---------- Provided material

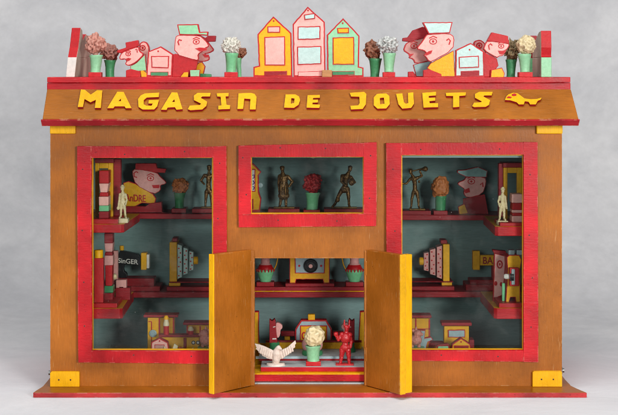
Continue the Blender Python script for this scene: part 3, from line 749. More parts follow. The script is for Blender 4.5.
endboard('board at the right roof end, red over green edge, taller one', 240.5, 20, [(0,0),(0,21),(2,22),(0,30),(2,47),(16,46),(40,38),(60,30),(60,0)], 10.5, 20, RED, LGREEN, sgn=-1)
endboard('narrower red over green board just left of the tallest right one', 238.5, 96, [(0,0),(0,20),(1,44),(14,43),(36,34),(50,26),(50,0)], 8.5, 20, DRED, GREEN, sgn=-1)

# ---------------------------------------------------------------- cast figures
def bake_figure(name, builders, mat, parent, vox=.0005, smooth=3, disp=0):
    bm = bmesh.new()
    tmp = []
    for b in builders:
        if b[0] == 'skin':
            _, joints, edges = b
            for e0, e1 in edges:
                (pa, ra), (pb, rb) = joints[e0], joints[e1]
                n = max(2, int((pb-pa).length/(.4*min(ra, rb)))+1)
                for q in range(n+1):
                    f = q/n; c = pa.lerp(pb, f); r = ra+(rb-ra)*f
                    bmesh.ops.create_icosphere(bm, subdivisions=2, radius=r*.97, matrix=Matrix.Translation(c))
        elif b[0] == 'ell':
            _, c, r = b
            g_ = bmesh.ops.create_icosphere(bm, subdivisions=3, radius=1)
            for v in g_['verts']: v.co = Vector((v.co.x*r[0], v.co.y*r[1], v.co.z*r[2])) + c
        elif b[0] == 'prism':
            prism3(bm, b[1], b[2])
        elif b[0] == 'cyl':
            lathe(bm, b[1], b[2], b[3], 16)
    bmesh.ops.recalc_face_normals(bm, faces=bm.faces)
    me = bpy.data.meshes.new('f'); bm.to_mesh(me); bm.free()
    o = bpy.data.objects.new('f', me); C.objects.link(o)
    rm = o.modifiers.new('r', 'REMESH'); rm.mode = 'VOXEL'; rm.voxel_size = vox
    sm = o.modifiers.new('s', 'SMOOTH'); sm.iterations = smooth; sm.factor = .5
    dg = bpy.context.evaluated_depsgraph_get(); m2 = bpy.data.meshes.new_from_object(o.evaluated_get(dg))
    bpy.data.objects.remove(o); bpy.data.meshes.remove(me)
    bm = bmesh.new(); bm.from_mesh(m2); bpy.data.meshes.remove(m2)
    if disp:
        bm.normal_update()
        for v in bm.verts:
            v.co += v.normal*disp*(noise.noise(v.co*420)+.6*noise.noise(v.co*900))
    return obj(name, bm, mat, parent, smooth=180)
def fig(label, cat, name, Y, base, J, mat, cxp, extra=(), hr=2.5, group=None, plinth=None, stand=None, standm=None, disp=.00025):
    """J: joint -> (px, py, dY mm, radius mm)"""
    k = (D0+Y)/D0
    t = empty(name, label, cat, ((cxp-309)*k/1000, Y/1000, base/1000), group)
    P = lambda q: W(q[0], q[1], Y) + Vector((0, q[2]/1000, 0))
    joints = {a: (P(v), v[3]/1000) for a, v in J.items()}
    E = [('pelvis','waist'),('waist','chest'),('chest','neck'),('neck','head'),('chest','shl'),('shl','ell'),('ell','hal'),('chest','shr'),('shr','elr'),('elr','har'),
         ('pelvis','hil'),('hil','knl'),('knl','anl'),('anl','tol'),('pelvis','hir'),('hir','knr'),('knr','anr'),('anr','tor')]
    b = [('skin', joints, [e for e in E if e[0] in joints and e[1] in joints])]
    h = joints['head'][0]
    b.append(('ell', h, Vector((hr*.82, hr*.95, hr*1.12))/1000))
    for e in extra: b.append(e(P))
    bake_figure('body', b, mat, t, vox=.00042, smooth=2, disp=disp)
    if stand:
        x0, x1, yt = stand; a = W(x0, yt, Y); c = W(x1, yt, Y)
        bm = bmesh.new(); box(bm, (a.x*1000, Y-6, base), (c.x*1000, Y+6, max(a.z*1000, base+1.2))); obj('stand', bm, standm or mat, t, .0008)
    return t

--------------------

Prompt: Leave the images out and output the remaining material exactly as it stands.

Result of this exercise:
Continue the Blender Python script for this scene: part 3, from line 749. More parts follow. The script is for Blender 4.5.
endboard('board at the right roof end, red over green edge, taller one', 240.5, 20, [(0,0),(0,21),(2,22),(0,30),(2,47),(16,46),(40,38),(60,30),(60,0)], 10.5, 20, RED, LGREEN, sgn=-1)
endboard('narrower red over green board just left of the tallest right one', 238.5, 96, [(0,0),(0,20),(1,44),(14,43),(36,34),(50,26),(50,0)], 8.5, 20, DRED, GREEN, sgn=-1)

# ---------------------------------------------------------------- cast figures
def bake_figure(name, builders, mat, parent, vox=.0005, smooth=3, disp=0):
    bm = bmesh.new()
    tmp = []
    for b in builders:
        if b[0] == 'skin':
            _, joints, edges = b
            for e0, e1 in edges:
                (pa, ra), (pb, rb) = joints[e0], joints[e1]
                n = max(2, int((pb-pa).length/(.4*min(ra, rb)))+1)
                for q in range(n+1):
                    f = q/n; c = pa.lerp(pb, f); r = ra+(rb-ra)*f
                    bmesh.ops.create_icosphere(bm, subdivisions=2, radius=r*.97, matrix=Matrix.Translation(c))
        elif b[0] == 'ell':
            _, c, r = b
            g_ = bmesh.ops.create_icosphere(bm, subdivisions=3, radius=1)
            for v in g_['verts']: v.co = Vector((v.co.x*r[0], v.co.y*r[1], v.co.z*r[2])) + c
        elif b[0] == 'prism':
            prism3(bm, b[1], b[2])
        elif b[0] == 'cyl':
            lathe(bm, b[1], b[2], b[3], 16)
    bmesh.ops.recalc_face_normals(bm, faces=bm.faces)
    me = bpy.data.meshes.new('f'); bm.to_mesh(me); bm.free()
    o = bpy.data.objects.new('f', me); C.objects.link(o)
    rm = o.modifiers.new('r', 'REMESH'); rm.mode = 'VOXEL'; rm.voxel_size = vox
    sm = o.modifiers.new('s', 'SMOOTH'); sm.iterations = smooth; sm.factor = .5
    dg = bpy.context.evaluated_depsgraph_get(); m2 = bpy.data.meshes.new_from_object(o.evaluated_get(dg))
    bpy.data.objects.remove(o); bpy.data.meshes.remove(me)
    bm = bmesh.new(); bm.from_mesh(m2); bpy.data.meshes.remove(m2)
    if disp:
        bm.normal_update()
        for v in bm.verts:
            v.co += v.normal*disp*(noise.noise(v.co*420)+.6*noise.noise(v.co*900))
    return obj(name, bm, mat, parent, smooth=180)
def fig(label, cat, name, Y, base, J, mat, cxp, extra=(), hr=2.5, group=None, plinth=None, stand=None, standm=None, disp=.00025):
    """J: joint -> (px, py, dY mm, radius mm)"""
    k = (D0+Y)/D0
    t = empty(name, label, cat, ((cxp-309)*k/1000, Y/1000, base/1000), group)
    P = lambda q: W(q[0], q[1], Y) + Vector((0, q[2]/1000, 0))
    joints = {a: (P(v), v[3]/1000) for a, v in J.items()}
    E = [('pelvis','waist'),('waist','chest'),('chest','neck'),('neck','head'),('chest','shl'),('shl','ell'),('ell','hal'),('chest','shr'),('shr','elr'),('elr','har'),
         ('pelvis','hil'),('hil','knl'),('knl','anl'),('anl','tol'),('pelvis','hir'),('hir','knr'),('knr','anr'),('anr','tor')]
    b = [('skin', joints, [e for e in E if e[0] in joints and e[1] in joints])]
    h = joints['head'][0]
    b.append(('ell', h, Vector((hr*.82, hr*.95, hr*1.12))/1000))
    for e in extra: b.append(e(P))
    bake_figure('body', b, mat, t, vox=.00042, smooth=2, disp=disp)
    if stand:
        x0, x1, yt = stand; a = W(x0, yt, Y); c = W(x1, yt, Y)
        bm = bmesh.new(); box(bm, (a.x*1000, Y-6, base), (c.x*1000, Y+6, max(a.z*1000, base+1.2))); obj('stand', bm, standm or mat, t, .0008)
    return t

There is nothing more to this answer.